The challenges to patience and to believing God’s promise are varied and constant. They range from the petty (the time that my wife Joanne returned to her shopping cart in Wal____ to find a woman throwing out all Joanne’s merchandise and claiming the cart for herself) to the more consequential offenses that we experience personally or vicariously (bullying, slander, discrimination, oppression, undeserved reproach or anger …). In the midst of such individual and global affronts to our humanity, Jesus declares that meekness trains us for the peaceful endurance that brings us safely to our inheritance.
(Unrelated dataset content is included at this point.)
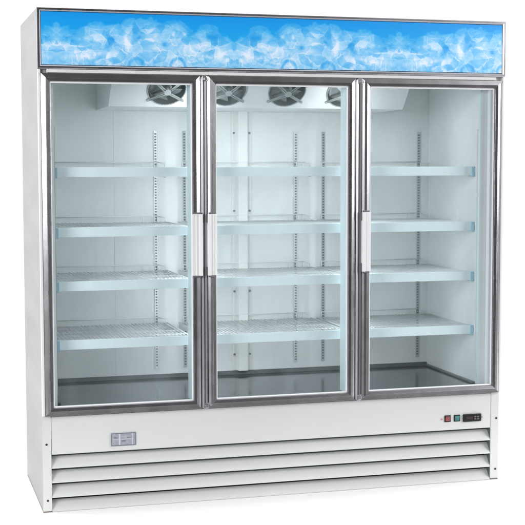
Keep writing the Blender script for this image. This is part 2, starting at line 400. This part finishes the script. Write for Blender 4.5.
for x, z in ((.017,.284),(.0195,.050),(2.036,.282),(2.034,.049)):
    bm = nb(); tube(bm, (x,.002,z), (x,-.002,z), .0048, 14); obj('screw', bm, SCREW, F)
# badge
bm = nb(); box(bm, .283, .387, -.0022, .0007, .261, .315)
bd = obj('badge', bm, BADGE, F, .001)
bm = nb(); ring(bm, [(0,.0023),(0,.0032),(.0028,.0032),(.0028,.0023)], .2832, .3868, .2612, .3148); obj('badge_border', bm, BADGE_D, bd)
bm = nb()
box(bm, .315, .3215, -.0028, -.0023, .265, .311); box(bm, .290, .378, -.0027, -.0023, .2875, .2895)
box(bm, .370, .3735, -.0028, -.0023, .264, .312); box(bm, .344, .346, -.0027, -.0023, .292, .311); box(bm, .325, .366, -.0027, -.0023, .2995, .3008)
obj('badge_mark', bm, BADGE_L, bd)
bm = nb()
for x0, x1, z in ((.325,.345,.281),(.327,.343,.278),(.292,.305,.297),(.296,.309,.293),(.349,.366,.2935)): box(bm, x0, x1, -.0027, -.0023, z, z+.0022)
obj('badge_mark', bm, BADGE_D, bd)
# rocker switches
for x, m, lab in ((1.797, RED, 'red rocker switch'), (1.843, GREEN, 'green rocker switch')):
    bm = nb(); box(bm, x-.0150, x+.0150, -.003, .0007, .2775, .3075)
    s = obj('switch', bm, DARK, bp, .0015); s['label'] = lab
    bm = nb(); prism(bm, [(-.0032,.2815), (-.0045,.2815), (-.0050,.2925), (-.0085,.3035), (-.0032,.3035)], x-.0105, x+.0105)
    obj('rocker', bm, m, s, .0008)
# thermostat
bm = nb()
pts = []
x0, x1, z0, z1 = 1.8705, 1.9600, .2735, .3085
box(bm, x0, x1, -.0075, .0007, z0, z1); th = obj('thermostat', bm, DARK, bp, .0045, 4)
SCR = mat('thermostat_window', (.055, .04, .045), .12); KEY = mat('thermostat_key', (.14, .14, .15), .4)
bm = nb(); box(bm, 1.885, 1.918, -.0083, -.0077, .2845, .2985); obj('screen', bm, SCR, th)
for kx, kz in ((1.929,.296),(1.943,.296),(1.929,.286),(1.943,.286)):
    bm = nb(); box(bm, kx-.0045, kx+.0045, -.0087, -.0077, kz-.003, kz+.003); obj('key', bm, KEY, th)
bm = nb(); box(bm, 1.9605, 1.967, -.003, .0007, .289, .2925); obj('latch', bm, SCREWL, th)
bm = nb(); tube(bm, (1.769,.001,.291), (1.769,-.0025,.291), .0035, 12); o = obj('pilot_light', bm, mat('pilot_lens', (.55,.25,.24), .3), bp)

# ------------------------------------------------------------------ shelf standards and duct cover
def standard(length):
    bm = nb(); box(bm, -.0075, .0075, -.005, 0, 0, length)
    z = .012
    while z < length-.014:
        box(bm, -.0042, .0042, -.0056, -.0051, z, z+.0068, 1); z += .0128
    return bm
st0 = None
for x in (.600, .736, 1.278, 1.416, 1.907):
    if st0 is None: st0 = obj('shelf_standard', standard(1.105), [STD, SLOT], F); st0.location = (x, .6195, .478)
    else:
        c = dup(st0, F, (x, .6195, .478))
bm = nb(); box(bm, 1.9555, 1.9597, .058, .071, .478, 1.583); obj('side_standard', bm, PALE, F)
bm = nb(); box(bm, 1.9560, 1.9598, .0312, .050, .4358, 1.93); obj('breaker_strip', bm, PBLUE, F)
c = dup(st0, F, (.0685, .066, .478)); c.rotation_euler = (0, 0, math.radians(90))
c = dup(st0, F, (.0685, .52, .478)); c.rotation_euler = (0, 0, math.radians(90))
bm = nb(); prismz(bm, [(.965,.6195),(.965,.616),(.986,.616),(.990,.592),(1.034,.592),(1.038,.616),(1.060,.616),(1.060,.6195)], .4530, 1.675)
dc = obj('duct_cover', bm, COVER, F, .001)
for x in (.974, 1.050):
    for z in (1.575, 1.21, .83, .53):
        bm = nb(); tube(bm, (x,.617,z), (x,.613,z), .0055, 10); obj('screw', bm, SCREWL, dc)

# ------------------------------------------------------------------ shelves
YF, YB = .090, .600
def make_shelf(w):
    bm = nb()
    n_ = int(w/.0165)
    for i in range(n_+1):
        x = .004 + (w-.008)*i/n_
        tube(bm, (x, YF+.004, 0), (x, YB, 0), .0016, 4)
    for y in (YF+.012, .22, .345, .47, YB): tube(bm, (0, y, -.0042), (w, y, -.0042), .0026, 6)
    for x in (.0, w): tube(bm, (x, YF+.004, -.002), (x, YB, -.002), .003, 6)
    sh = obj('shelf', bm, WIRE, F)
    bm = nb()
    prism(bm, [(YF-.001,-.036),(YF-.0045,.0035),(YF-.0025,.005),(YF+.003,.004),(YF+.003,-.034)], .0, w)
    obj('price_rail', bm, RAIL, sh, .0008)
    bm = nb()
    tube(bm, (.02, YB-.006, .026), (w-.045, YB-.006, .026), .0026); 
    for x in (.02, w-.045): tube(bm, (x, YB-.006, .026), (x, YB-.006, 0), .0026)
    for x in (w-.075, w-.115): tube(bm, (x, YB-.006, .026), (x, YB-.006, 0), .002)
    tube(bm, (w-.045, YB-.006, .026), (w-.02, YB-.05, .020), .0026); tube(bm, (w-.02, YB-.05, .020), (w-.02, YB-.05, 0), .0026)
    obj('rear_stop', bm, WIRE, sh)
    for x0 in (-.004, w-.014):
        bm = nb(); box(bm, x0, x0+.018, YF-.007, YF+.030, -.041, .004); obj('shelf_clip', bm, CLIP, sh, .003)
    for x0 in (.004, w-.012):
        bm = nb(); prism(bm, [(.10,-.006),(.606,-.006),(.606,-.045),(.585,-.045),(.45,-.020),(.10,-.014)], x0, x0+.004)
        obj('bracket', bm, WIRE, sh)
    return sh
bays = [(.0755, .575), (.702, .648), (1.380, .575)]
cache = {}
for z in (1.4125, 1.1640, .9395, .6945):
    for x0, w in bays:
        if w not in cache: sh = cache[w] = make_shelf(w); sh.location = (x0, 0, z)
        else: dup(cache[w], F, (x0, 0, z))

# ------------------------------------------------------------------ evaporator housing with four fans
ey0, ez0, ey1, ez1 = .275, 1.678, .100, 1.872
Lf = math.hypot(ey1-ey0, ez1-ez0); uy, uz = (ey1-ey0)/Lf, (ez1-ez0)/Lf       # up along the sloping face
ny, nz_ = -uz, uy                                                            # outward (front, down)
def E(x, v_, out=0): return (x, ey0+uy*v_+ny*out, ez0+uz*v_+nz_*out)
ex0, ex1 = .331, 1.683
R = .082; vc = .096; fans = [.573, .843, 1.112, 1.382]
bm = nb()
edges = [ex0] + [(a+b_)/2 for a, b_ in zip(fans, fans[1:])] + [ex1]
for c, xa, xb in zip(fans, edges, edges[1:]):
    K = 48; inner = []; outer = []
    for i in range(K):
        a = 2*math.pi*(i+.5)/K; cx_, sy_ = math.cos(a), math.sin(a)
        tx = ((xb-c) if cx_ > 0 else (c-xa))/abs(cx_) if abs(cx_) > 1e-6 else 9
        ty = ((Lf-vc) if sy_ > 0 else vc)/abs(sy_) if abs(sy_) > 1e-6 else 9
        t_ = min(tx, ty)
        inner.append(bm.verts.new(E(c+R*cx_, vc+R*sy_))); outer.append(bm.verts.new(E(c+t_*cx_, vc+t_*sy_)))
    for i in range(K):
        j = (i+1) % K
        bm.faces.new((inner[i], inner[j], outer[j], outer[i]))
    for xx, vvv in ((xa,0),(xb,0),(xa,Lf),(xb,Lf)):      # fill corner triangles
        best = sorted(outer, key=lambda q: (q.co-Vector(E(xx, vvv))).length)[:2]
        if (best[0].co-Vector(E(xx, vvv))).length > 1e-5: bm.faces.new((best[0], bm.verts.new(E(xx, vvv)), best[1]))
def quad(*p): bm.faces.new([bm.verts.new(q) for q in p])
quad((ex0,ey0,ez0),(ex1,ey0,ez0),(ex1,.618,ez0-.004),(ex0,.618,ez0-.004))
for x in (ex0, ex1): quad((x,ey0,ez0),(x,.618,ez0-.004),(x,.618,ez1),(x,ey1,ez1))
ev = obj('evaporator_cover', bm, EVAP, F)
def disc_rot(o):  # local x->world x, local y-> up along face, local z-> outward
    m = Matrix(((1,0,0),(0,uy,ny),(0,uz,nz_))).to_4x4(); return m
fan0 = None
for c in fans:
    if fan0 is None:
        bm = nb()   # recess tube
        K = 40
        A = [bm.verts.new((R*math.cos(2*math.pi*i/K), R*math.sin(2*math.pi*i/K), 0)) for i in range(K)]
        B = [bm.verts.new((R*.97*math.cos(2*math.pi*i/K), R*.97*math.sin(2*math.pi*i/K), -.045)) for i in range(K)]
        for i in range(K): bm.faces.new((A[i], A[(i+1)%K], B[(i+1)%K], B[i])).smooth = True
        bm.faces.new(B)
        fan = obj('fan', bm, HOLE, ev)
        fan.matrix_local = Matrix.Translation(E(c, vc)) @ disc_rot(None)
        bm = nb()
        for i in range(5):
            a0 = 2*math.pi*i/5 + .4
            pts = [(.02, a0, -.030), (.074, a0-.15, -.036), (.076, a0+.35, -.028), (.072, a0+.75, -.014), (.02, a0+.7, -.014)]
            vb = [bm.verts.new((r_*math.cos(a), r_*math.sin(a), z_)) for r_, a, z_ in pts]; bm.faces.new(vb)
            vt = [bm.verts.new((r_*math.cos(a), r_*math.sin(a), z_+.0015)) for r_, a, z_ in pts]; bm.faces.new(vt[::-1])
        tube(bm, (0,0,-.04), (0,0,-.010), .024, 20)
        obj('blades', bm, BLADE, fan)
        bm = nb()
        for a in (math.radians(38), math.radians(142), math.radians(218), math.radians(322)):
            d_ = Vector((math.cos(a), math.sin(a), 0)); s_ = Vector((-math.sin(a), math.cos(a), 0))
            for off in (-.0045, .0045):
                tube(bm, tuple(d_*.012+s_*off+Vector((0,0,.022))), tuple(d_*.092+s_*off+Vector((0,0,.003))), .0022)
            p = [d_*.010-s_*.0045, d_*.092-s_*.0045, d_*.092+s_*.0045, d_*.010+s_*.0045]
            bm.faces.new([bm.verts.new(q+Vector((0,0,.0195 if i_ in (0, 3) else .0025))) for i_, q in enumerate(p)]); 
            q = d_*.097; tube(bm, (q.x,q.y,-.001), (q.x,q.y,.005), .006, 10)
        tube(bm, (0,0,-.01), (0,0,.024), .015, 24)
        Kr = 40
        for i in range(Kr):
            a, b_ = 2*math.pi*i/Kr, 2*math.pi*(i+1)/Kr
            tube(bm, (.084*math.cos(a), .084*math.sin(a), .0015), (.084*math.cos(b_), .084*math.sin(b_), .0015), .0028, 5)
        obj('fan_guard', bm, FANARM, fan)
        fan0 = fan
    else:
        c_ = dup(fan0, ev); c_.matrix_local = Matrix.Translation(E(c, vc)) @ disc_rot(None)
What, then does meekness look like? We can begin an answer by considering two figures – Moses and Jesus – who stand out as those specifically described as meek. Numbers 12:3 says that “Moses was more meek than any man on the face of the earth.” The word translated “meek” is also used of poverty or humility; at root, it means lowly or afflicted. The claim for Moses’ meekness occurs in the midst of opposition to his leadership by Miriam and Aaron. Instead of pushing himself forward – as he had the right to do – he allows the Lord to intervene and determine the outcome. Later, in Numbers 16, Moses faces a similar uprising by men who accuse him of self-serving in his governance of Israel. Again, he eschews the path of insisting on his position, rather relying on God to defend and uphold him.
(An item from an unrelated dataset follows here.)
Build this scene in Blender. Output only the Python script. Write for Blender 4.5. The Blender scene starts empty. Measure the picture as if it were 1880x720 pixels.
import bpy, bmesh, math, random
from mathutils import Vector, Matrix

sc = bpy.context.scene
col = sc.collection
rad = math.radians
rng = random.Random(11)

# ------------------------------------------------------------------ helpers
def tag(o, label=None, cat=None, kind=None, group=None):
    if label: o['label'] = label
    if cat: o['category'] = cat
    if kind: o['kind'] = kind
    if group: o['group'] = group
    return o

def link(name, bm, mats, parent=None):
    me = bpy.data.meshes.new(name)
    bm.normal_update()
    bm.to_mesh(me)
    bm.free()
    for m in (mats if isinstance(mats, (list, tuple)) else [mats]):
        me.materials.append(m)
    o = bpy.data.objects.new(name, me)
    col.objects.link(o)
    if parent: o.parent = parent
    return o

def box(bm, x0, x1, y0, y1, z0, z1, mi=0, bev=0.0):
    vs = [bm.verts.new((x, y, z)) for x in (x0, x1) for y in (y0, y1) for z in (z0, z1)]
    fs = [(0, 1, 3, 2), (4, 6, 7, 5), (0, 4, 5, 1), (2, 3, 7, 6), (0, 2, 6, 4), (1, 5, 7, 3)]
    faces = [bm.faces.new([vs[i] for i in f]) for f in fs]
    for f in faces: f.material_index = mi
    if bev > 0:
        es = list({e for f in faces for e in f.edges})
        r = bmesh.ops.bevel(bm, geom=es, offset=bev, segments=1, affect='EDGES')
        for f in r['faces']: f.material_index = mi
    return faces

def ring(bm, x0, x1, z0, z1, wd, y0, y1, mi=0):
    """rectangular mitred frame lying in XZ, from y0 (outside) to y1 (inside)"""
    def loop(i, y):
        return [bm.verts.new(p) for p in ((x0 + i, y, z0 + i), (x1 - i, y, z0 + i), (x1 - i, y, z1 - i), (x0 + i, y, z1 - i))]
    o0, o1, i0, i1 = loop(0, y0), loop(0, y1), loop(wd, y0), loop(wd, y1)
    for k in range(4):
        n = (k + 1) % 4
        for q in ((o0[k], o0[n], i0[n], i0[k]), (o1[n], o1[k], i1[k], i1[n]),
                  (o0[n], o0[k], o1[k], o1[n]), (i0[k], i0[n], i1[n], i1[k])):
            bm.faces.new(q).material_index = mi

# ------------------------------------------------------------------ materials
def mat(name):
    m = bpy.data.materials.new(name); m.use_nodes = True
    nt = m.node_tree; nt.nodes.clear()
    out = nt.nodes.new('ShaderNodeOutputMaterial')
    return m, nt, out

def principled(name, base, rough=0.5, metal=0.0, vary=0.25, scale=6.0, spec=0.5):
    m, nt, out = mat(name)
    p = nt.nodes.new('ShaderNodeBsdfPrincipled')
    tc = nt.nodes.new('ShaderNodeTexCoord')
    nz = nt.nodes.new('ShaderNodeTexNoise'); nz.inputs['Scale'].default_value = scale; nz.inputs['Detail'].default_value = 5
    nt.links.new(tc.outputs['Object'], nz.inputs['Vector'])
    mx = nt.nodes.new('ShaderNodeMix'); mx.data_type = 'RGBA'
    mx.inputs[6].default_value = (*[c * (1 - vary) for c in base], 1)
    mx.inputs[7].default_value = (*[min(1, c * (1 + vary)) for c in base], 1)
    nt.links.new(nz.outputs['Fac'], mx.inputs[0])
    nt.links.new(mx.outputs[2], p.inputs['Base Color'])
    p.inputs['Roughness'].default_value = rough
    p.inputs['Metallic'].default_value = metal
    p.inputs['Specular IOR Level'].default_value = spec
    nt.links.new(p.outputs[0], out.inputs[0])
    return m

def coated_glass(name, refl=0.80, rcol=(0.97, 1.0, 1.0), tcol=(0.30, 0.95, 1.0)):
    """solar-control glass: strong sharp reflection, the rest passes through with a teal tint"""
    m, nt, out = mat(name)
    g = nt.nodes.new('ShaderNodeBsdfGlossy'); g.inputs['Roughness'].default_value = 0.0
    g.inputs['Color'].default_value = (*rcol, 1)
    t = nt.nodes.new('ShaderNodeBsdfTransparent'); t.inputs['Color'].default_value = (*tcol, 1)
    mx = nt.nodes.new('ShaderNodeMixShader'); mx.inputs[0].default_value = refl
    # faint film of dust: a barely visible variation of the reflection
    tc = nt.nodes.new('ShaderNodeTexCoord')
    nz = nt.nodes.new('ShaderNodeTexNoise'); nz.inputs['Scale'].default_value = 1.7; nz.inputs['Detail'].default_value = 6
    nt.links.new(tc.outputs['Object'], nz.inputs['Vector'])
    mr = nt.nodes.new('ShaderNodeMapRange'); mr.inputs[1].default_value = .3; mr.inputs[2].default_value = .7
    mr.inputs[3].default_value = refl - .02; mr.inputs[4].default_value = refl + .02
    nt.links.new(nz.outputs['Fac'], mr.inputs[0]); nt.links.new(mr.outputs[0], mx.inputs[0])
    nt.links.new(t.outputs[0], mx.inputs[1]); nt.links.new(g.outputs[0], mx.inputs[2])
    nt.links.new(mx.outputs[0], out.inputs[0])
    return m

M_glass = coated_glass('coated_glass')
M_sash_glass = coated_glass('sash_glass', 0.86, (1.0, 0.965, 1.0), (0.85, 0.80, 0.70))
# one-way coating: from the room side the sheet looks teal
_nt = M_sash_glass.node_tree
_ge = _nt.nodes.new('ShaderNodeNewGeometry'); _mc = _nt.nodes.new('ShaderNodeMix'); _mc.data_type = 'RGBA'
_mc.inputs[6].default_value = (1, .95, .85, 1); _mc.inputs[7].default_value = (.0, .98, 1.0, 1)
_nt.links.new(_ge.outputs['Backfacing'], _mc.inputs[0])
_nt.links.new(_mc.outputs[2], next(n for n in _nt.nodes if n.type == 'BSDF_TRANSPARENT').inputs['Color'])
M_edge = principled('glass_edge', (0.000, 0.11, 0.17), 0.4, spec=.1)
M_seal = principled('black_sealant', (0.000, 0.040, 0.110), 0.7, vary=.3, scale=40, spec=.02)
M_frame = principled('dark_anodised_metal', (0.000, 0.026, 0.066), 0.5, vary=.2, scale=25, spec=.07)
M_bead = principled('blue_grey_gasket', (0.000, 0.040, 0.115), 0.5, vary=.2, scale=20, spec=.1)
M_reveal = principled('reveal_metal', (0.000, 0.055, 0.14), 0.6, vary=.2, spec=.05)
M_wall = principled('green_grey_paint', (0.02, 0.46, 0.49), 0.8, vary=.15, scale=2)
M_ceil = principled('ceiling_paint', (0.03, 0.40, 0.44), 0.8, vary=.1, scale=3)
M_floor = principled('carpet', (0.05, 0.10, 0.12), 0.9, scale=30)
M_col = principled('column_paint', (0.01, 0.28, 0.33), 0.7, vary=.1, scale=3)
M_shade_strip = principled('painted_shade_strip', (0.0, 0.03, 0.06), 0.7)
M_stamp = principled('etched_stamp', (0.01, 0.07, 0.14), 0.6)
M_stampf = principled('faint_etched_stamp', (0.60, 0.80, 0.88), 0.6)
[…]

What I find interesting is that Moses apparently did not begin as a particularly meek man. When we meet him in the second chapter of Exodus, he is busy murdering an Egyptian who has beaten a fellow Israelite. Moses’ reaction is an entirely free-reign display of his emotions without proportionality or reason. Even if he had been right to intervene, his solution is not that of meekness. The consequences are striking: The very next day, as he attempts to play peacemaker between two men, Moses finds that violently taking the law into his own hands is a serious obstacle on his path to leadership and ministry.

Jesus – as the Beatitudinal Man – goes beyond even Moses in meekness. In Matthew 11, he says of himself that he is “meek and lowly of heart.” Peter tells us that “When he was reviled, he did not revile in return; when he suffered, he did not threaten, but continued entrusting himself to him who judges justly” (1 Peter 2:23). The reference is to Messiah before and during his crucifixion, enduring insults, shame, nakedness, and scorn without retaliating or answering in kind. His posture was submission to the Father and mercy even toward those who treated him with hatred and contempt. Contrary to Moses’ leadership failures, Jesus’ demeanor makes him the perfect one from whom we can learn the way of true freedom.

All this leads us to a definition of meekness (and to an understanding of how to eventually build it into my driving habits). It seems to me that meekness is surrendering our lives to the Father in the midst of difficult circumstances that we cannot or should not influence or control. Meekness is especially challenging when we are either certain that we are right, or could otherwise control events or people by our own strength and will.

We should be clear that being meek does not mean the abdication of godly purpose and action. It does mean that I don’t need to assert myself where God is not asking me to, or to insert myself where he is not calling me to. Meekness allows us to act boldly when that is our place; but we do so in submission to the Lord and to outcomes that do not depend on us. Meekness is not an excuse for passivity, but a curb on our unenlightened zeal. As such, it is something that bears fruit both internally (in my mind, heart, and emotions) and externally (in my words and behavior).

So when I am tooling down the road behind all you slow pokes, meekness enters and brings God’s peace to my spirit and I can rest in him. And when I want to counter every idea with which I disagree; or correct every grammatical error that I hear; or fume and stew over every news item that stains the public airways; or push my agenda on others, meekness calls me to believe that God is able to bring his purpose to pass, even when the world seems literally hell-bent on preventing him from doing so. In this way, meekness walks as the companion of hope, and keeps us from the all-consuming anxiety and fretfulness of our unmoored age.

In the end, we are happy not when we trample about bearing the weight of our own crowns, but when we walk freely under the gracious and light yoke of Jesus. Servants, not kings; at peace, not waging our reactive wars; loving reconciliation, not vindication. These are some of the fruits of meekness that come from the Meek one himself.

Oh – and driving along behind you in the slow lane without losing my cool.